July 03, 2007

Colorado State Patrol To Enforce Immigration

Doing the jobs Americans the Feds won't do:
The Colorado State Patrol has begun enforcing immigration laws.

A special unit of 22 members has finished a five-week training program and started their new duties. The patrol's Immigration Enforcement Unit is the first of its kind in Colorado and now has the authority to process and detain suspected illegal immigrants. Previously, only U.S. Immigration and Customs Enforcement, known as ICE, and the Federal Bureau of Investigation had the power to do that.

The state patrol said they will use their expanded authority mostly to target criminals who use the state's highways for drug-smuggling and human trafficking.

"Merely the fact that someone may be undocumented and in the country illegally is not going to trigger us to take them into custody alone," Sergeant John Oliver with state patrol said. "Our main focus is smuggling and trafficking of our criminal aliens, the real bad guys we really want to make sure we remove from the country."
Not perfect, but better than nothing, especially with the criminal enforcement. Now how about drunk drivers?

Not everyone is pleased, and fears of racial profiling are already emerging:
But not everyone's comfortable with what immigrant rights' groups see as the federalization of local law enforcement.
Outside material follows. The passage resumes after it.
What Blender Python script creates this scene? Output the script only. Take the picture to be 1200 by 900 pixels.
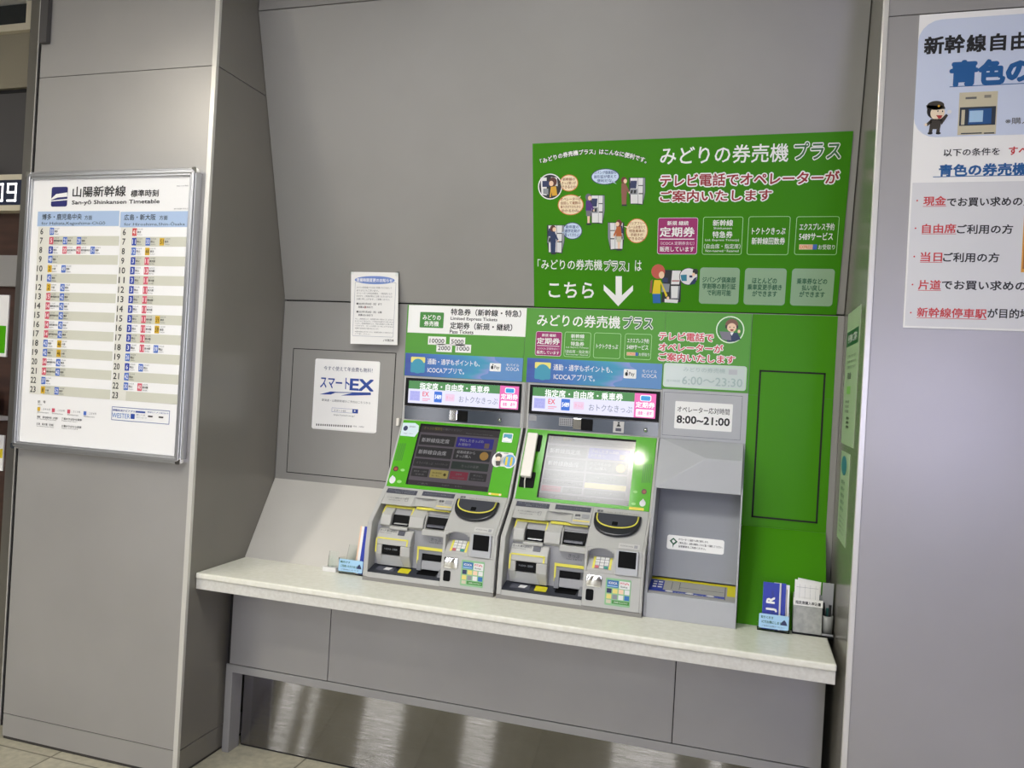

"We had a gentleman in Alamosa last week pulled over who was a U.S. citizen and he was pulled over because of the color of his skin," Julien Ross with the Colorado Immigrant Rights Coalition said. "And because he couldn't prove he was a U.S. citizen in that instance, he was taken to the immigration office where he later was released because he was a U.S. Citizen. This is that type of profiling and discrimination that we fear will occur now with the state patrol policies."
I can't entirely find fault with this concern, given the millions of legal residents and American citizens (including yours truly) who are of Hispanic/Latino/Mexican/Cuban extraction, and could easily find themselves a target should they forget their "documents" at a traffic stop.

What is most frustrating is the fact that Colorado State Patrol even has to take on such a responsibility. At most, with a proper Federal program in place, the CSP could play an auxiliary role, rather than front-line enforcement. Luckily these volunteers seem willing to enforce the Federal laws that the Feds themselves don't care to bother with--and the Federal government seems incapably incompetent of correcting this situation.